Set exercise → Reproduce the material in full, unchanged.

Raw records →
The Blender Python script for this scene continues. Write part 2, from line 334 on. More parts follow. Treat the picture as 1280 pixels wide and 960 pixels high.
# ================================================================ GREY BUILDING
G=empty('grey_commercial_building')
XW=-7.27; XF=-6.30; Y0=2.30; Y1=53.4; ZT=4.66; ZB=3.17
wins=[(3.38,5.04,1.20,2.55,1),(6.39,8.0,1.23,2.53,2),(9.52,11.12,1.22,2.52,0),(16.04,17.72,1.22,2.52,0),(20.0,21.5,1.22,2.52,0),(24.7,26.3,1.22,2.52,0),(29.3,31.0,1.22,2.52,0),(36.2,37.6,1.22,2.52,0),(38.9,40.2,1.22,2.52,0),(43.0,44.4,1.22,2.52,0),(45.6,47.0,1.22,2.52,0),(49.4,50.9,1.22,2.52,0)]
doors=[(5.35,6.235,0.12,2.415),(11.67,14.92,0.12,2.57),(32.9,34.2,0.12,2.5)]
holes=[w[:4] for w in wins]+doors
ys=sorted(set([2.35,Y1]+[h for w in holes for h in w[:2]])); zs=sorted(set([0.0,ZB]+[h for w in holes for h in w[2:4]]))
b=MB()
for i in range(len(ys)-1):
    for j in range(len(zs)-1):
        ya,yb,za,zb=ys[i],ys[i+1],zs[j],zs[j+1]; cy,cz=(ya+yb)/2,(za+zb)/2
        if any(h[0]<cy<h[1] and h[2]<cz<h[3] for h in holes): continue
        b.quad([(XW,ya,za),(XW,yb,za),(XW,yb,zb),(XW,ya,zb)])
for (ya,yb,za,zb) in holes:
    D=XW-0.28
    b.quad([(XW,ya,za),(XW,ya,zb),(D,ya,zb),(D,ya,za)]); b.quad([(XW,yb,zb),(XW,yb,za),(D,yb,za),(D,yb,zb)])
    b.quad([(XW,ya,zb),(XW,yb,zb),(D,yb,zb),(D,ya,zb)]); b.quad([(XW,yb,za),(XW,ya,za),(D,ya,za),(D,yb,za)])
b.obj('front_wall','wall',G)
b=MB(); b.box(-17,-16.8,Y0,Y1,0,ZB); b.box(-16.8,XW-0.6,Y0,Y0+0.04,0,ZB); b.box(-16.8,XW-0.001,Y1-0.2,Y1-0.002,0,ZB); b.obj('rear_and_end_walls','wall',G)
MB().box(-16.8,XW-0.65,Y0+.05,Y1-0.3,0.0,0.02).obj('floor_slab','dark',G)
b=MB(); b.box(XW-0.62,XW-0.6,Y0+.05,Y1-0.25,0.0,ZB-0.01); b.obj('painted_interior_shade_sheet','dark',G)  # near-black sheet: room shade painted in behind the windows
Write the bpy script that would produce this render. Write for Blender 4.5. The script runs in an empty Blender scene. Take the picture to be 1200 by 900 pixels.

Written reply →
The Blender Python script for this scene continues. Write part 2, from line 334 on. More parts follow. Treat the picture as 1280 pixels wide and 960 pixels high.
# ================================================================ GREY BUILDING
G=empty('grey_commercial_building')
XW=-7.27; XF=-6.30; Y0=2.30; Y1=53.4; ZT=4.66; ZB=3.17
wins=[(3.38,5.04,1.20,2.55,1),(6.39,8.0,1.23,2.53,2),(9.52,11.12,1.22,2.52,0),(16.04,17.72,1.22,2.52,0),(20.0,21.5,1.22,2.52,0),(24.7,26.3,1.22,2.52,0),(29.3,31.0,1.22,2.52,0),(36.2,37.6,1.22,2.52,0),(38.9,40.2,1.22,2.52,0),(43.0,44.4,1.22,2.52,0),(45.6,47.0,1.22,2.52,0),(49.4,50.9,1.22,2.52,0)]
doors=[(5.35,6.235,0.12,2.415),(11.67,14.92,0.12,2.57),(32.9,34.2,0.12,2.5)]
holes=[w[:4] for w in wins]+doors
ys=sorted(set([2.35,Y1]+[h for w in holes for h in w[:2]])); zs=sorted(set([0.0,ZB]+[h for w in holes for h in w[2:4]]))
b=MB()
for i in range(len(ys)-1):
    for j in range(len(zs)-1):
        ya,yb,za,zb=ys[i],ys[i+1],zs[j],zs[j+1]; cy,cz=(ya+yb)/2,(za+zb)/2
        if any(h[0]<cy<h[1] and h[2]<cz<h[3] for h in holes): continue
        b.quad([(XW,ya,za),(XW,yb,za),(XW,yb,zb),(XW,ya,zb)])
for (ya,yb,za,zb) in holes:
    D=XW-0.28
    b.quad([(XW,ya,za),(XW,ya,zb),(D,ya,zb),(D,ya,za)]); b.quad([(XW,yb,zb),(XW,yb,za),(D,yb,za),(D,yb,zb)])
    b.quad([(XW,ya,zb),(XW,yb,zb),(D,yb,zb),(D,ya,zb)]); b.quad([(XW,yb,za),(XW,ya,za),(D,ya,za),(D,yb,za)])
b.obj('front_wall','wall',G)
b=MB(); b.box(-17,-16.8,Y0,Y1,0,ZB); b.box(-16.8,XW-0.6,Y0,Y0+0.04,0,ZB); b.box(-16.8,XW-0.001,Y1-0.2,Y1-0.002,0,ZB); b.obj('rear_and_end_walls','wall',G)
MB().box(-16.8,XW-0.65,Y0+.05,Y1-0.3,0.0,0.02).obj('floor_slab','dark',G)
b=MB(); b.box(XW-0.62,XW-0.6,Y0+.05,Y1-0.25,0.0,ZB-0.01); b.obj('painted_interior_shade_sheet','dark',G)  # near-black sheet: room shade painted in behind the windows
Write the bpy script that would produce this render. Write for Blender 4.5. The script runs in an empty Blender scene. Take the picture to be 1200 by 900 pixels.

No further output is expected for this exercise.